"The OPD (Oakland PD) didn’t share information directly with the federal agencies. Rather, other California police departments searched Oakland’s system on behalf of federal counterparts more than 200 times —
So the headline is misleading. It seems like oakland made their records available to state agencies like CHP, and one of those agencies queried the records and shared the query results with federal agencies.
And the article doesn't specify which results were shared.
So it's clear Oakland didn't violate the law, and there is reasonable doubt that the other agencies didn't violate the law either.
That’s not what is happening here. They shared the records with state agencies legally. And the other agencies may have shared permissible results legally too
Sure, and as a teacher I can post my answer key out where others who are "legally" allowed access can view them.
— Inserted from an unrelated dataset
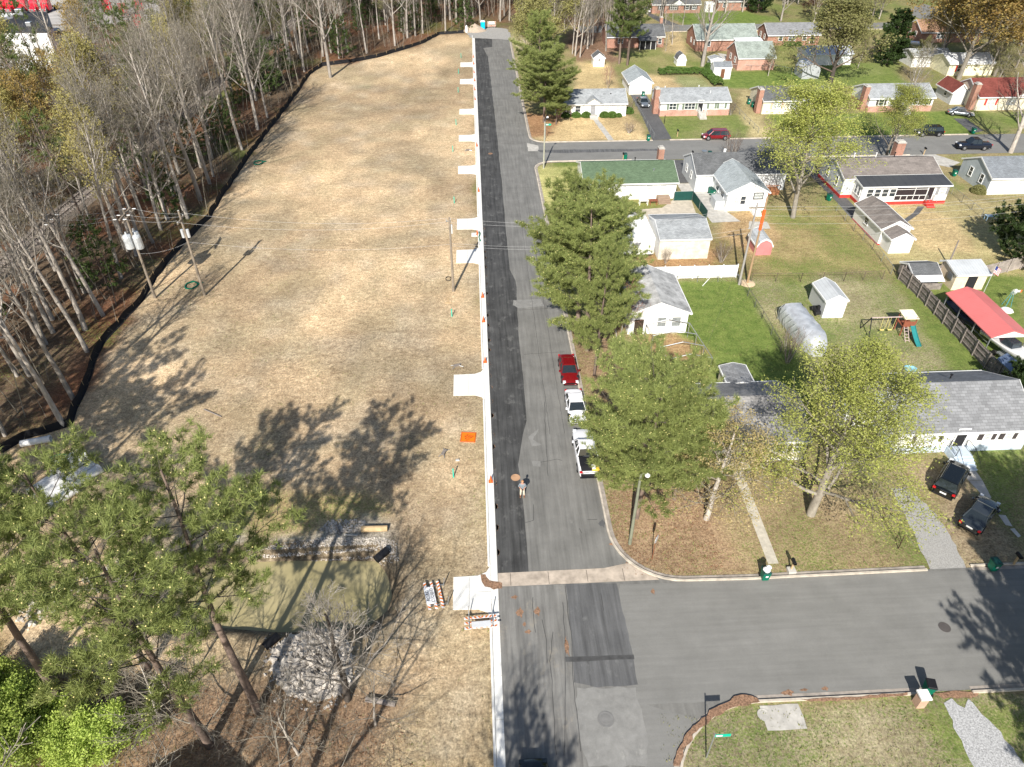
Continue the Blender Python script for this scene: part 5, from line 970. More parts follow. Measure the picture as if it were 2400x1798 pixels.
h=H('house','white house with broad grey shingle roof, dark shutters and pale blue front steps',36,45.6); block(h,37.6,49.9,45.7,53.9,2.75,4.9,WSIDE,SH_GREY,ov=.35); base(h,37.6,49.9,45.7,53.9,.75,BLUEST,.04); block(h,34.3,37.5,49.5,53.6,2.4,3.3,WSIDE,SH_LB,ov=.3,roofname='wing_roof')
door(h,43.4,.8,45.62,DARK); win(h,40.3,1.35,1.3,1.,45.62,glass=PALEGL,mull=1); win(h,45.9,1.5,.6,.75,45.62,SHUT_D,glass=PALEGL); win(h,47.9,1.5,.6,.75,45.62,SHUT_D,glass=PALEGL); 
for x in (39.1,41.6): mb=MB(); mb.box(x-.16,x+.16,45.63,45.66,1.4,2.3); mb.build('shutter',SHUT_D,h)
steps(h,43.4,45.6,5,1.7,BLUEST,.15,.3,1.3,rail=BLACK); pipe(h,44.5,51.2,4.3,BLACK); win(h,51.2,1.1,.9,1.,34.3,side='w')
h=H('shed_roof','lean-to with a dark blue metal roof against the tall wooden fence',50.7,55.5,'shed'); M_BL=seam('blue_metal',(.1,.14,.22),.35,0,.4); p0=[g('D',1990,1520,2.2),g('D',2075,1475,2.2),g('D',2190,1570,2.2),g('D',2105,1625,2.2)]
mb=MB(); mb.prism(p0,2.1,2.2); h.location=(p0[0][0],p0[0][1],0); mb.build('roof',M_BL,h)
for a,b in p0: mb=MB(); mb.box(a-.05,a+.05,b-.05,b+.05,0,2.1); mb.build('post',WOOD,h)
h=H('house','dark gabled house just below the frame, casting a pointed shadow at the bottom left',-17,10); block(h,-23.9,-15.4,4,16.3,2.6,4.8,WSIDE,SH_DK,'y')
# industrial building top left and its parked lorries
bl=thing('warehouse','large warehouse with black flat roof and white walls at the top left corner','warehouse',(-120,190,0))
q=[G(-260,72,8),G(135,72,8),G(120,31,8),G(60,31,8),G(-260,31,8)]
def ind():
    c=[G(-300,80,8),G(108,80,8),G(130,76,8),G(108,33,8),G(40,36,8),G(-300,62,8)]
    c=[G(-300,78,8),G(110,78,8),G(124,66,8),G(112,32,8),G(52,30,8),G(30,40,8),G(-20,52,8),G(-300,52,8)]
    mb=MB(); mb.prism(c,0,8); mb.build('wall',WPLAIN,bl); mb=MB(); mb.prism([(x,y) for x,y in c],8.02,8.35); mb.build('roof',mk('black_membrane',(.035,.036,.04),.7,var=.3,scale=.1),bl)
    d=[G(-300,52,8.6),G(-20,52,8.6),G(30,40,8.6),G(-10,36,8.6),G(-300,34,8.6)]; mb=MB(); mb.prism(d,8.3,9.0); mb.build('white_roof',WPLAIN,bl)
    for x,y,s in ((70,60,1.2),(50,33,1.8)): X,Y=G(x,y,8.4); mb=MB(); mb.box(X-s/2,X+s/2,Y-s/2,Y+s/2,8.3,8.4+s*.7); mb.build('roof_unit',STEEL,bl,bevel=.1)
    e=[G(100,78),G(140,135),G(60,150),G(-200,140),G(-200,80)]; mb=MB(); mb.prism(e,0,5); mb.build('annex',WPLAIN,bl)
ind()
sheet('yard',[G(-500,60),G(300,60),G(420,70),G(330,150),G(130,160),G(80,220),G(-400,260)],.02,mk('yard_concrete',(.42,.4,.37),.9,var=.2,scale=.3)); sheet('yard',[G(-500,58),G(300,58),G(420,68),G(420,-60),G(-500,-100)],.025,mk('yard_concrete',(.42,.4,.37),.9))
print('buildings',time.time()-T0)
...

They are sharing the records with the knowledge that they are being sent to ICE. They could choose to stop sharing the records, but have not. They are culpable in the moral failure.
legality is not a strong argument for morality. still, we have constitutional protections against things like warrantless search and seizure, which many would argue that these activities violate.
edited to add -
you said, "Judgements [sic] come from judges, not journalists". however, this reporting - like other good investigative journalism - could lead to a suit from EFF or ACLU to stop this from happening.
And people are disagreeing with you because it's not legal. From TFA:
"California police are prohibited from sharing data from automated license plate readers with out-of-state and federal agencies."
If license plate data was sent to ICE, that's a violation of the law. Sometimes it takes journalism to uncover illegal activities. Depending on how the consequences take place, more scrutiny or civic action may be needed.
But dismissing this as saying "nearly every US law enforcement agency does plate reading" is fatalistic, and in this case, ignorant of the legality.